Daulat seems to be the link between the two worlds; she brings about a sense of hybridity in the duality of the two worlds. She can’t seem to leave the past and is in a stream of consciousness. The events that take place in the present (people visiting her) bother her and she would rather live in Minocher’s memories. In a way, she infuses hybridity in the complex realms of the dual worlds. While Minocher is part of the ‘dead world’ and the other characters of the ‘living’, Daulat herself doesn’t know where she stands. It seems like she is in a mental state which resides in both the past and present.

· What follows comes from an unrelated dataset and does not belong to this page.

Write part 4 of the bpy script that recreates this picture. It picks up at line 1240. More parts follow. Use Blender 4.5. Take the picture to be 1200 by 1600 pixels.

Thus she acts as a link to the dual worlds, bringing in hybridity. In ‘Lend me Your Light’ too, there is the concept of ‘being in two worlds’, though it is less metaphorical than ‘Condolence Visit’. Herein, duality is more closely related to dual identity. We are shown two extremes of cultural identity. On one hand, there is Jamshed, a larger than life character who leads a very luxurious life, and on the other hand, there is Percy, a flat character who has a very inspirational image, fighting for rights of village people in India. Also, they share different cultural identities.

Jamshed is very Canadian-Indian and always complains about the poor state of his country of origin. In stark contrast to him is Percy, who is a very patriotic Indian and spends his time in villages waging battle against corruption. Although these are two very diverse characters, the one character that is strangled between them is the protagonist, Kersi. The characters of Jamshed and Percy are merely set up as foils for Kersi. Kersi has an unstable mind, and seems quite lost at times. He doesn’t understand whether or not he loves India.

“I, Tiresias, blind and throbbing between two lives, the one in Bombay and the one to come in Toronto… ” (Page 180). This may be interpreted as a metaphor for Kersi being Tiresias, the blind one, who can’t see and things are all grey like the clouds. This is an attempt to shed light in an area where there is darkness. As the story proceeds, we see that he has succeeded in his endeavor and that things have become clearer and more precise. Similar to characterization in ‘Condolence Visit’, in this story too, Kersi’s character brings about hybridity in duality.

He acts as the link between the two characters, not necessarily joining them, but rather sharing parts of their identity. He is also Canadian-Indian like Jamshed, but doesn’t actually agree with all his views towards his home country. But then, he also can’t relate himself completely to Percy too, as the Canadian culture has been integrated in him. Thus, he is a mixture of the two, bringing about hybridity in duality. Another important technique used by Mistry is the use of symbolism and imagery to portray hybridity in duality.

The central image in ‘Condolence Visit’ is that of the oil lamp. It is a physical object in the present that calls upon her memories of the past. According to Parsi belief, the past engages with the present for a period of four days when the lamp is lit i. e. the two worlds merge, which in itself is a sign of hybridity in duality. After the period of four days, the lamp is supposed to be put off and the past (soul) departs to the ‘Next World’. It appears Daulat, subconsciously, wanted the soul of Minocher to stay within and not leave for the ‘Next World’.